> _SET EXERCISE_:
Beginning with the first line of the data below, extract each line up to and including the one containing "tr, 'bright chrome knob')". Copy them exactly and add nothing.

════════════════════

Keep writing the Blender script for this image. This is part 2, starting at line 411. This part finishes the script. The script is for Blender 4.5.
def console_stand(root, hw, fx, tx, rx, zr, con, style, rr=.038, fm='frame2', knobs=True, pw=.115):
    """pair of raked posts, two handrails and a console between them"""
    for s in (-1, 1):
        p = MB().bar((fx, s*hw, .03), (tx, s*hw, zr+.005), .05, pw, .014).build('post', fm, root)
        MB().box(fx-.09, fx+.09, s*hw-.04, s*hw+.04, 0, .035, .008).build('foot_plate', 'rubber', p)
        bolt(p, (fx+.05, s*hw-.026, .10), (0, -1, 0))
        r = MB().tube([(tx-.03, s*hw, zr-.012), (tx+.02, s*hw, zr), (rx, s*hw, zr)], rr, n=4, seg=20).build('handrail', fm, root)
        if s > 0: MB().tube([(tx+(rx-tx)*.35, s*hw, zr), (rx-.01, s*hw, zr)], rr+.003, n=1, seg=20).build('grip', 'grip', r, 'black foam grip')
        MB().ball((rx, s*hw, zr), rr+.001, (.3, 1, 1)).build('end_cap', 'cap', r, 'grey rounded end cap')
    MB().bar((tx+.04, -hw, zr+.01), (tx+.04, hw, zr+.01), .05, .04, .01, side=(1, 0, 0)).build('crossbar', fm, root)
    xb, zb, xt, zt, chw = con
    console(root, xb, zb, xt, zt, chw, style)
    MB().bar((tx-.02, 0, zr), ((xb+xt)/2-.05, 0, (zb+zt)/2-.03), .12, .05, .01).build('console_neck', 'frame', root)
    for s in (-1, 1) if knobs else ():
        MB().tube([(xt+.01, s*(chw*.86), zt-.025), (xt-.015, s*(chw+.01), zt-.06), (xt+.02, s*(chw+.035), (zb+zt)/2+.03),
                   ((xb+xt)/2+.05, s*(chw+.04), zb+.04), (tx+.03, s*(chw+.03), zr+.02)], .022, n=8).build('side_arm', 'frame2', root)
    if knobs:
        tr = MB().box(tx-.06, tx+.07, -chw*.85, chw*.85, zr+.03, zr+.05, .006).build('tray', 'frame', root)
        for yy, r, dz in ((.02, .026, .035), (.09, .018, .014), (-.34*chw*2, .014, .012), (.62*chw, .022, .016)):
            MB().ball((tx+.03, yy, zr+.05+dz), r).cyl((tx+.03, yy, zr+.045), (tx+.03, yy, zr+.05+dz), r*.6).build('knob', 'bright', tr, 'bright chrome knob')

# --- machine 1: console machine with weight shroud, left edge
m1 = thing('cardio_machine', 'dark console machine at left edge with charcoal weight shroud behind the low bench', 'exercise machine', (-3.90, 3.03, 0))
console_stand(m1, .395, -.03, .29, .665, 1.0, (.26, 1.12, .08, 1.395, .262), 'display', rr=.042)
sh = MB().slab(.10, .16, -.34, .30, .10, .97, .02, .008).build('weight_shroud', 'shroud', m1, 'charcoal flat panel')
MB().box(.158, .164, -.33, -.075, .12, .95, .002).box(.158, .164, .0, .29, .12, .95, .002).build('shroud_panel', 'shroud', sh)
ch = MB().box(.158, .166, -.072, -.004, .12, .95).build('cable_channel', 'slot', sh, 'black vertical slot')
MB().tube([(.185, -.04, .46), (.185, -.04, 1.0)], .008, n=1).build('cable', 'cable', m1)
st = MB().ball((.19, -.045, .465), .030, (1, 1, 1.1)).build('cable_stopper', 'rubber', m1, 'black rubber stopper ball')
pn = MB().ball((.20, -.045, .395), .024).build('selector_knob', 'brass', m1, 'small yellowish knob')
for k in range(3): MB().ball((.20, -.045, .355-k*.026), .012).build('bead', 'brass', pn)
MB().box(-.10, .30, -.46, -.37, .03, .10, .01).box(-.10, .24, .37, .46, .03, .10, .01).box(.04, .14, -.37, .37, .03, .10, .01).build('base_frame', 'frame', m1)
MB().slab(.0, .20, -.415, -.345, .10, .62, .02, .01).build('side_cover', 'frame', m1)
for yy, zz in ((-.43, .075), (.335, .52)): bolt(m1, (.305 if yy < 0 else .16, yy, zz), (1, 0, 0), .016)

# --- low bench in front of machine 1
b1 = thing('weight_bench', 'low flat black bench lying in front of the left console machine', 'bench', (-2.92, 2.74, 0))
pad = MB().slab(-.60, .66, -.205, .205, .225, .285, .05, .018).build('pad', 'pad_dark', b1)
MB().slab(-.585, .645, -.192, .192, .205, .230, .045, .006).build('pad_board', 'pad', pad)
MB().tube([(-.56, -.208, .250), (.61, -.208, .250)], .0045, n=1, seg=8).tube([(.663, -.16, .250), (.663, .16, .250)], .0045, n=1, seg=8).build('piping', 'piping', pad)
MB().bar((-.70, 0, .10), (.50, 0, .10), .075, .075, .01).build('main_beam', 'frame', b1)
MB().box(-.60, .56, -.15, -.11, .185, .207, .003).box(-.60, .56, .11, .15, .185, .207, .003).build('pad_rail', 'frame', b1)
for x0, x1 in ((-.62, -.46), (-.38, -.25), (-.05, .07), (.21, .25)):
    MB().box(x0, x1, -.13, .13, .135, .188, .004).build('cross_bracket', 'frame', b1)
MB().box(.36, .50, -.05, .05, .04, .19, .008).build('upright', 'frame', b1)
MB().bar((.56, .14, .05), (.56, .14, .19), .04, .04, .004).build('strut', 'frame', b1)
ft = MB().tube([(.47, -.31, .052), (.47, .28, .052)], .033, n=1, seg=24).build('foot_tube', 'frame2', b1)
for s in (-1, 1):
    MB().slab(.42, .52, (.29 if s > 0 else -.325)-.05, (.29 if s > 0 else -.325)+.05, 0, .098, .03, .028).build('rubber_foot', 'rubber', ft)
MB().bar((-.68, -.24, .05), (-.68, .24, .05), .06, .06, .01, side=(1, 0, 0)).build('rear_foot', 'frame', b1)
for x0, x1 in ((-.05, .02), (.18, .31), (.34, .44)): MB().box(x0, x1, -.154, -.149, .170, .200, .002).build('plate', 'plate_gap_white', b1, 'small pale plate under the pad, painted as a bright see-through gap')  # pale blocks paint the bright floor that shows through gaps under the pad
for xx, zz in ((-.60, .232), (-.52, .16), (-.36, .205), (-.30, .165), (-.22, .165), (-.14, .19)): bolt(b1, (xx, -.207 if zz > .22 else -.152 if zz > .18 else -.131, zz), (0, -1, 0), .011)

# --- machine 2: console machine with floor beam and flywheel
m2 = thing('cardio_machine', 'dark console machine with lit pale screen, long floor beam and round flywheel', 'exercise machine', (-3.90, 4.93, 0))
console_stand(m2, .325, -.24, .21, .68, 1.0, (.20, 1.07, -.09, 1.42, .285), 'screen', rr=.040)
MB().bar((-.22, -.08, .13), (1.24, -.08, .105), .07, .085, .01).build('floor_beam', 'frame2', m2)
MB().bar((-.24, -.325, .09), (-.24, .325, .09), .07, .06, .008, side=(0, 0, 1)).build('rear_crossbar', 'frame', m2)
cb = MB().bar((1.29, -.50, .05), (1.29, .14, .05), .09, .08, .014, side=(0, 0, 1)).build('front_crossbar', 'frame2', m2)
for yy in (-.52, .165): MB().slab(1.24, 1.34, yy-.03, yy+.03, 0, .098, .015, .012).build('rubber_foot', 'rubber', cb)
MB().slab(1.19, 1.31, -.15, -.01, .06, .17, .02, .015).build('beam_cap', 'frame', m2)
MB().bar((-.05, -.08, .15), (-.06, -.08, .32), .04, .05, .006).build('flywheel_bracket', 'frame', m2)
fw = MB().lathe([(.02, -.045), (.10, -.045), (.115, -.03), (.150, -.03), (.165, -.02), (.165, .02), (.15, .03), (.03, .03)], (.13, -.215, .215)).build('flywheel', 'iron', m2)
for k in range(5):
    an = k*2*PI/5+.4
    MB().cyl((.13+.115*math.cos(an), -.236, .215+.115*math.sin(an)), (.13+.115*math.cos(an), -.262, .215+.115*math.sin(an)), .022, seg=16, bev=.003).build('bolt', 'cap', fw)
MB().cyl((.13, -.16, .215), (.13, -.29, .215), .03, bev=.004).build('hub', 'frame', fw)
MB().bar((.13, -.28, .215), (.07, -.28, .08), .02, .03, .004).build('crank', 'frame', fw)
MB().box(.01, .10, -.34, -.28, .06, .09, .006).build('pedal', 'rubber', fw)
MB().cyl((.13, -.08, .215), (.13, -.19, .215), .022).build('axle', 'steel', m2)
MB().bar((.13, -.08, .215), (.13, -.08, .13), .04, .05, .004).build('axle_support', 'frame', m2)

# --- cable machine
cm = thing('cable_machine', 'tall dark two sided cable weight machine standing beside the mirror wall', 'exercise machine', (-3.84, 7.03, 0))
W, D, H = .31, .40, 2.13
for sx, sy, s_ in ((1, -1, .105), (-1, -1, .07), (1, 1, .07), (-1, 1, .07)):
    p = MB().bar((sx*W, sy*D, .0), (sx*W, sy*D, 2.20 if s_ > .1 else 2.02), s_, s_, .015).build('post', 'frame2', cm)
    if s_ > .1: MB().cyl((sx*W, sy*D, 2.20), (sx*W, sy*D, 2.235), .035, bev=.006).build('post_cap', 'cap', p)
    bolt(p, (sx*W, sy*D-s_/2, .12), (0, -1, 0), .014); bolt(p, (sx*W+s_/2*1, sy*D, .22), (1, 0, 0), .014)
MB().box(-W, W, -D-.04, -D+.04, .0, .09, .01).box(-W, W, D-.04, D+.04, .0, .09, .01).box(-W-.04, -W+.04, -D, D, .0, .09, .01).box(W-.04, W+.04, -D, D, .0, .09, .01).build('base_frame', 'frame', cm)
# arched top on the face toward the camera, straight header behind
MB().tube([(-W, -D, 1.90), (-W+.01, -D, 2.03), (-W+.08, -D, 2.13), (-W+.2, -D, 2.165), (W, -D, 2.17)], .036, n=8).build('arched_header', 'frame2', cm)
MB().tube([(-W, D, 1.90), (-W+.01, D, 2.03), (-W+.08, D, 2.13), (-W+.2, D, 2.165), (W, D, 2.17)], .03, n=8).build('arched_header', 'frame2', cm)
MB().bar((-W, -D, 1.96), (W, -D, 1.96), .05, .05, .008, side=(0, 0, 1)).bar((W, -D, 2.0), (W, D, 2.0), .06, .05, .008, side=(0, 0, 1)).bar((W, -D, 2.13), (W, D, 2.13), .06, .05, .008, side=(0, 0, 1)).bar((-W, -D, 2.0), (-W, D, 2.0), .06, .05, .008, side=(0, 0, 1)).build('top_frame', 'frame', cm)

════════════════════

> _WRITTEN RESPONSE_:
Keep writing the Blender script for this image. This is part 2, starting at line 411. This part finishes the script. The script is for Blender 4.5.
def console_stand(root, hw, fx, tx, rx, zr, con, style, rr=.038, fm='frame2', knobs=True, pw=.115):
    """pair of raked posts, two handrails and a console between them"""
    for s in (-1, 1):
        p = MB().bar((fx, s*hw, .03), (tx, s*hw, zr+.005), .05, pw, .014).build('post', fm, root)
        MB().box(fx-.09, fx+.09, s*hw-.04, s*hw+.04, 0, .035, .008).build('foot_plate', 'rubber', p)
        bolt(p, (fx+.05, s*hw-.026, .10), (0, -1, 0))
        r = MB().tube([(tx-.03, s*hw, zr-.012), (tx+.02, s*hw, zr), (rx, s*hw, zr)], rr, n=4, seg=20).build('handrail', fm, root)
        if s > 0: MB().tube([(tx+(rx-tx)*.35, s*hw, zr), (rx-.01, s*hw, zr)], rr+.003, n=1, seg=20).build('grip', 'grip', r, 'black foam grip')
        MB().ball((rx, s*hw, zr), rr+.001, (.3, 1, 1)).build('end_cap', 'cap', r, 'grey rounded end cap')
    MB().bar((tx+.04, -hw, zr+.01), (tx+.04, hw, zr+.01), .05, .04, .01, side=(1, 0, 0)).build('crossbar', fm, root)
    xb, zb, xt, zt, chw = con
    console(root, xb, zb, xt, zt, chw, style)
    MB().bar((tx-.02, 0, zr), ((xb+xt)/2-.05, 0, (zb+zt)/2-.03), .12, .05, .01).build('console_neck', 'frame', root)
    for s in (-1, 1) if knobs else ():
        MB().tube([(xt+.01, s*(chw*.86), zt-.025), (xt-.015, s*(chw+.01), zt-.06), (xt+.02, s*(chw+.035), (zb+zt)/2+.03),
                   ((xb+xt)/2+.05, s*(chw+.04), zb+.04), (tx+.03, s*(chw+.03), zr+.02)], .022, n=8).build('side_arm', 'frame2', root)
    if knobs:
        tr = MB().box(tx-.06, tx+.07, -chw*.85, chw*.85, zr+.03, zr+.05, .006).build('tray', 'frame', root)
        for yy, r, dz in ((.02, .026, .035), (.09, .018, .014), (-.34*chw*2, .014, .012), (.62*chw, .022, .016)):
            MB().ball((tx+.03, yy, zr+.05+dz), r).cyl((tx+.03, yy, zr+.045), (tx+.03, yy, zr+.05+dz), r*.6).build('knob', 'bright', tr, 'bright chrome knob')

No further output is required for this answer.